U.S. DEPARTMENT OF COMMERCE REACTS TO 
WTO APPELLATE BODY DECISION ON LEADED STEEL BAR DISPUTE

Washington, DC - The Commerce Department today reacted to the World Trade Organization's Appellate Body ruling against the United States in a dispute involving subsidies provided to a British steel producer. 

"I am extremely disappointed by today's decision of the WTO Appellate Body," said Acting Under Secretary for International Trade Robert S. LaRussa. "Despite this decision, the Administration continues to be fully committed to ensuring that U.S. producers and workers, and their communities, are not injured by unfair trade practices."

This dispute arose out of the Department's countervailing duty order on certain hot-rolled lead and bismuth carbon steel products (leaded steel bar) from the United Kingdom. In its annual reviews of this countervailing duty order, the Department determined that certain subsidies continued to provide benefits even after the producers were privatized. The EC claimed that this approach violates the WTO Subsidies Agreement and brought its case to the WTO. 

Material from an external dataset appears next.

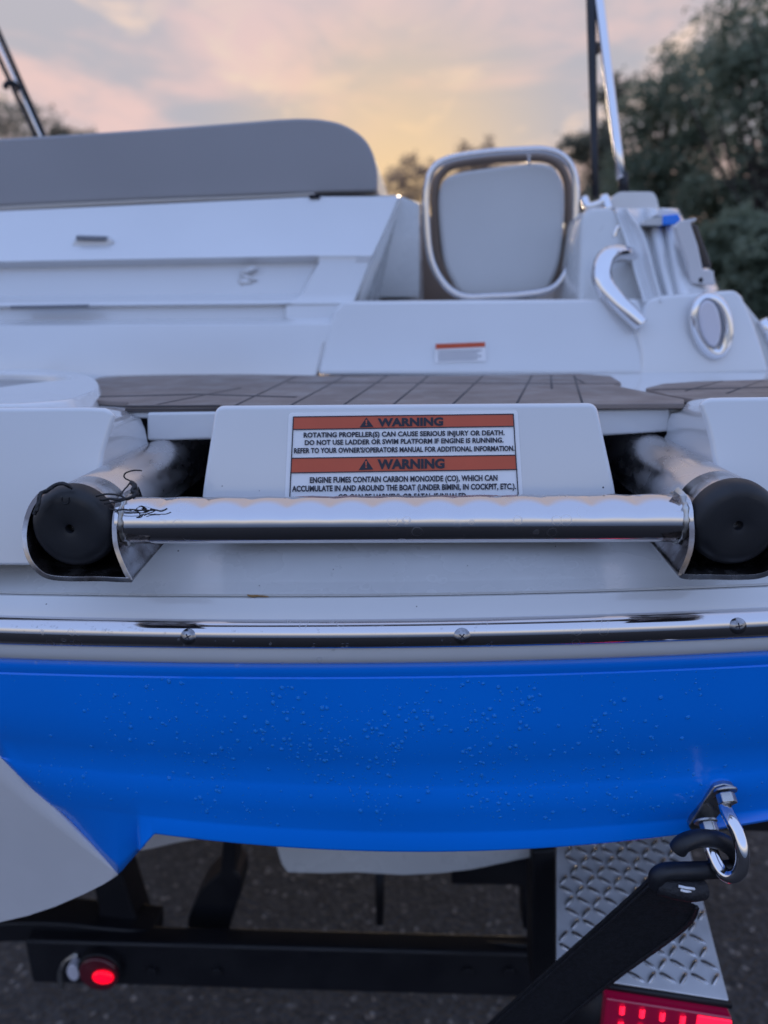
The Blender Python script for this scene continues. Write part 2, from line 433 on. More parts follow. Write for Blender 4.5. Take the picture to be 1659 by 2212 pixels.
# keel panel far under the stern
k_o = [(590, 1790), (596, 1834), (606, 1868), (620, 1888), (700, 1890), (770, 1888), (870, 1894), (950, 1890), (1020, 1882), (1195, 1845), (1220, 1790)]
mb = MB().slab([PY(x, y, .72) for x, y in k_o], (0, .5, .02))
mb.build('keel_panel', GEL2, boat, bevel=.004)
mb = MB().slab([PY(x, y, .70) for x, y in [(250, 1760), (300, 1842), (330, 1836), (380, 1824), (450, 1812), (520, 1770)]], (0, .4, .02))
mb.build('hull_bottom', HULLG, boat, bevel=.004)
MB().slab([(-.72, .68, .98), (-.80, .68, .76), (-.4, .70, .67), (.03, .72, .655), (.5, .70, .67), (.82, .68, .76), (.74, .68, .98)], (0, 4.4, .1)).build('hull_underside', VOID, boat)  # under-hull shade is put into this near-black colour

# --- white gelcoat flange, strip and shelf
y_fl_b = lambda x: y_top(x) - 0
y_rail_b = fit([(0, 1395), (450, 1404), (830, 1403), (1280, 1395), (1659, 1380)])
y_rail_t = fit([(0, 1327), (450, 1336), (830, 1335), (1280, 1325), (1659, 1310)])
y_strip = fit([(0, 1282), (450, 1289), (830, 1287), (1280, 1278), (1659, 1265)])
y_crs = fit([(0, 1250), (450, 1256), (830, 1257), (1280, 1249), (1659, 1236)])
mb = MB(); rings = []
for px in COLS:
    rt, rb, st, cr, bt = y_rail_t(px), y_rail_b(px), y_strip(px), y_crs(px), y_top(px)
    rings.append([PC(px, y, Y) for y, Y in [(bt - 2, .462), (bt + 1, .4470), (bt - 3, .4445), (bt - 14, .4432), (rb - 2, .4428), (rb - 20, .4450), (rt + 8, .4480), (rt - 2, .4495), (rt - 9, .4500), (st + 4, .4560), (st + 1, .4590), (st, .4600)]])
mb.loft(wrap(rings), closed=False)
mb.build('platform_flange', GEL, boat, solid=.004, sharp=45)
mb = MB(); rings = []
zs = CAMZ - .166
for px in COLS:
    st, cr = y_strip(px), y_crs(px)
    f1 = PC(px, st - .5, .4585); f2 = PC(px, st - 5, .4585); f3 = PC(px, cr + 3, .4700); f4 = PC(px, cr - 2, .4722); f5 = PC(px, 1200, .4950)
    f6 = Vector((f5.x, .66, f5.z + .006))
    if px == COLS[0]: TOPL = f4
    if px == COLS[-1]: TOPR = f4
    rings.append([f1 + Vector((0, .004, -.003)), f1, f2, f3, f4, f5, f6])
mb.loft(wrap(rings), closed=False)
mb.build('platform_shelf', GEL2, boat, solid=.004, sharp=45)

# --- rub rail with screws
mb = MB(); rings = []
for px in COLS:
    rt, rb = y_rail_t(px) + 2, y_rail_b(px) - 1
    rr = []
    for k in range(15):
        th = math.pi * k / 14
        rr.append(PC(px, rt + (rb - rt) * (.5 - .5 * math.cos(th)),   .4490 - .0055 * (.5 - .5 * math.cos(th)) - .0105 * math.sin(th) ** .9))
    rings.append(rr)
mb.loft(wrap(rings), closed=False)
rail = mb.build('rub_rail', CHROME, boat, sharp=70)
def screw_mesh(c, nrm, r, spin):
    nrm = nrm.normalized(); u = Vector((1, 0, 0)); u = (u - nrm * u.dot(nrm)).normalized(); v = nrm.cross(u)
    m = MB(); rings = []
    for t, h in ((1.12, -.10), (1.12, .02), (1.0, .10), (.8, .22), (.5, .32), (.2, .36)):
        rings.append([c + (u * math.cos(a) + v * math.sin(a)) * r * t + nrm * r * h for a in [2*math.pi*k/20 for k in range(20)]])
    m.loft(rings)
    for q in (spin, spin + math.pi / 2):
        d = u * math.cos(q) + v * math.sin(q); e = nrm.cross(d)
        pts = [c + nrm * r * .20 + d * a * r * .46 + e * b * r * .08 for a, b in ((-1, -1), (1, -1), (1, 1), (-1, 1))]
        m.slab(pts, nrm * r * .165, 1)
    return m
for px, py, sp in ((407, 1375, .5), (998, 1374, .9), (1594, 1352, .2)):
    c = PC(px, py, .4352)
    screw_mesh(c, Vector((0, -1, .25)), .0050, sp).build('screw', [SCREWM, INK], rail, sharp=40)
def drop(m, c, nrm, r, flat=.55, sag=1.15):
    nrm = nrm.normalized(); u = Vector((1, 0, 0)); u = (u - nrm * u.dot(nrm)).normalized(); v = nrm.cross(u)
    rings = []
    for t in (0, .5, 1.0):
        a0 = t * math.pi / 2 * .9
        rings.append([c + u * math.cos(a) * math.cos(a0) * r + v * math.sin(a) * math.cos(a0) * r * sag + nrm * math.sin(a0) * r * flat for a in [2*math.pi*k/8 for k in range(8)]])
    m.loft(rings, cap0=False)
# --- water drops beaded on the blue hull
def hull_pt(px, py):
    rows = hull_rows(px); ys = [r[0] for r in rows]; Y = float(np.interp(py, ys, [r[1] for r in rows]))
    return PC(px, py, Y)
mb = MB(); n = 0
while n < 1500:
    if rnd.random() < .55: px = rnd.gauss(860, 380); py = rnd.gauss(1640, 80)
    else: px = rnd.uniform(20, 1650); py = rnd.uniform(1445, 1785)
    if px < 10 or px > 1655 or py < y_top(px) + 36 or py > y_lip(px) - 8: continue
    if px < 260 and py > blue_bottom(px) - 20: continue
    if noise.noise(Vector((px * .006, py * .006, 1))) < -.12 and rnd.random() < .8: continue
    r = .00045 + .0014 * rnd.random() ** 3.5
    p = hull_pt(px, py); q = hull_pt(px, py + 4); w = hull_pt(px + 4, py)
    nr = (w - p).cross(q - p)
    if nr.y > 0: nr = -nr
    drop(mb, p, nr, r, .6, rnd.uniform(.9, 1.35)); n += 1
o = mb.build('water_drops', WATER_CAUSTIC, hull); o['kind'] = 'stuff'
mb = MB()
for px, py, r in [(78, 1432, .0014), (150, 1433, .001), (512, 1437, .0019), (610, 1433, .0012), (690, 1425, .0022), (720, 1402, .0015), (985, 1432, .0009)] + [(rnd.uniform(0, 330), rnd.uniform(1340, 1395), rnd.uniform(.0006, .0014)) for _ in range(22)] + [(rnd.uniform(330, 1100), rnd.uniform(1350, 1400), rnd.uniform(.0005, .0012)) for _ in range(22)]:
    p = PC(px, py, .4352 if py < 1402 else .4430); drop(mb, p, Vector((0, -1, .3)), r, .6, 1.1)
o = mb.build('water_drops', WATERC, rail); o['kind'] = 'stuff'

for px, py, r in ((385, 1190, .0007), (720, 1230, .0004), (1010, 1222, .0004), (1200, 1180, .0005), (1390, 1240, .0005), (560, 1265, .0004), (100, 1305, .0005), (900, 1310, .0004)):
    m_ = MB(); p = PC(px, py, .4950 - max(0, (py - 1200)) * .0005); drop(m_, p, Vector((0, -.6, .8)), r, .25); m_.build('dirt_speck', SEAM, boat)
# --- platform blocks, beam, deck
def yfront(y, y0=880, y1=1200, Y0=.508, Y1=.486): return Y0 + (Y1 - Y0) * (y - y0) / (y1 - y0)
cb = roundpoly([(430, 1140), (436, 1060), (464, 876), (1290, 870), (1331, 1060), (1338, 1140)], 20)
mb = MB().slab([PY(x, y, yfront(y)) for x, y in cb], (0, .085, -.0125))
block = mb.build('ladder_block', GEL, boat, bevel=.0035, seg=3)
def side_block(front, back, name):
    r0 = [PY(x, y, yfront(y, 880, 1200, .512, .486)) for x, y in front]
    r1 = [PY(x, y, .59) for x, y in back]
    MB().loft([r0, r1]).build(name, GEL, boat, bevel=.0035, seg=3)
side_block([(-760, 884), (-100, 881), (190, 879), (226, 881), (244, 888), (248, 900), (238, 930), (222, 980), (211, 1060), (205, 1130), (200, 1225), (-760, 1225)],
           [(-760, 884), (-100, 882), (215, 882), (255, 883), (275, 888), (290, 901), (306, 903), (316, 925), (322, 952), (338, 985), (340, 1060), (-760, 1060)], 'platform_block')
side_block([(2420, 853), (1800, 855), (1570, 858), (1535, 859), (1516, 864), (1511, 876), (1522, 905), (1536, 955), (1548, 1028), (1556, 1110), (1566, 1215), (2420, 1215)],
           [(2420, 856), (1800, 858), (1545, 862), (1500, 862), (1482, 868), (1468, 889), (1446, 893), (1438, 912), (1437, 935), (1420, 962), (1414, 1050), (2420, 1050)], 'platform_block')
for a, b in (((316, 890), (470, 888)), ((1285, 884), (1450, 881))):
    c1 = (b[0], b[1] + 62 if b[0] < 900 else b[1] + 52); c0 = (a[0], a[1] + 63 if a[0] < 900 else a[1] + 60)
    MB().slab([PY(x, y, .588) for x, y in (a, b, c1, c0)], (0, .03, 0)).build('slot_beam', GEL, boat, bevel=.003)
zd = CAMZ - .080
XL, XR = TOPL.x, TOPR.x
dk = [(XL - .46, 1.35), (XL - .43, .90), (XL - .36, .74), (XL - .24, .63), (XL - .1, .592), (XR + .1, .592), (XR + .24, .63), (XR + .36, .74), (XR + .43, .90), (XR + .46, 1.35)]
for nm, base, sg in (('hull_topside', TOPL, -1), ('hull_topside', TOPR, 1)):
    mm_ = MB(); mm_.loft([[Vector((base.x + sg * (dx - .012), base.y + dy + .02, z_)) for z_ in (base.z - .02, zd - .030, zd - .004)] for dx, dy in [(.0, .01)] + WRAP], closed=False)
    mm_.build(nm, GEL, boat, solid=.005, sharp=50)
    MB().slab([(base.x + sg * .02, 1.15, zd - .02), (base.x + sg * .462, 1.15, zd - .02), (base.x + sg * .462, 1.15, zd + .035), (base.x + sg * .02, 1.15, zd + .035)], (0, 3.6, 0)).build('gunwale', GEL, boat, bevel=.012)
mb = MB().slab([Vector((x, y, zd - .006)) for x, y in dk], (0, 0, .006))
mb.build('swim_platform', GEL, boat, bevel=.002)
mb = MB()
mb.box((-.5, .72, CAMZ - .25), (.6, .73, zd - .007))
mb.build('slot_backing', VOID, boat)  # slot darkness is put into this wall's colour

# deck mats
zm = zd + .005
def mat_slab(pts, name):
    return MB().slab([PZ(x, y, zm) for x, y in pts], (0, 0, -.0045)).build(name, MAT, boat, bevel=.001)
m1 = mat_slab(crom2([(165, 861), (210, 852), (205, 832), (215, 815), (330, 810), (520, 808)], 4) + [(690, 811), (1000, 811), (1250, 807), (1320, 812), (1342, 826), (1325, 832), (1395, 846), (1478, 862), (1478, 871), (1300, 872), (840, 873), (280, 876), (276, 868)], 'deck_mat')
m2 = mat_slab([(1395, 838), (1430, 829), (1500, 824), (1700, 818), (1980, 815), (2050, 850), (1659, 856), (1500, 862), (1440, 852)], 'deck_mat')
mb = MB()
def seam(m, a, b, w=.0009):
    A, B = PZ(*a, zm), PZ(*b, zm); d = (B - A).normalized(); e = Vector((-d.y, d.x, 0)) * w
    m.slab([A + e, A - e, B - e, B + e], (0, 0, .0004))
for a, b in [((500, 880), (640, 813)), ((620, 880), (745, 813)), ((735, 880), (835, 812)), ((840, 882), (925, 812)), ((968, 883), (1044, 811)), ((1112, 880), (1149, 811)), ((1260, 878), (1240, 811)), ((1190, 811), (1192, 840)), ((330, 876), (520, 838)), ((1240, 815), (1262, 828))]:
    seam(mb, a, b)
for ya, yb in ((827, 829),):
    seam(mb, (620, ya), (1340, yb), .0014)
seam(mb, (170, 858), (430, 852), .004); seam(mb, (430, 852), (640, 858), .003)
mb.build('groove', SEAM, m1)
mb = MB(); seam(mb, (1480, 845), (1560, 823)); seam(mb, (1570, 850), (1650, 821)); seam(mb, (1410, 842), (1700, 836), .003)
mb.build('groove', SEAM, m2)
for x0, x1, q0, q1 in ((270, 475, 877, 876), (1280, 1482, 872, 869)):
    MB().slab([PY(x0, q0 - 1, .590), PY(x1, q1 - 1, .590), PY(x1, q1 + 14, .590), PY(x0, q0 + 14, .590)], (0, .006, 0)).build('mat_edge', MAT, m1)
    for d0, d1 in ((-1, 3), (6, 9), (11.5, 14)):
        MB().slab([PY(x0, q0 + d0, .5894), PY(x1, q1 + d0, .5894), PY(x1, q1 + d1, .5894), PY(x0, q0 + d1, .5894)], (0, .001, 0)).build('edge_groove', SEAM, m1)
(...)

On December 23, 1999, a WTO dispute settlement panel agreed with the EC, ruling that because a "fair market value" was paid for the subsidized operations, any past benefits were extinguished. The United States then appealed this decision, arguing again that privatization transactions do not automatically eliminate the benefit from prior subsidies. Today, the WTO Appellate Body disagreed with the United States and upheld the panel's decision.

The Administration is in the process of reviewing this highly technical report.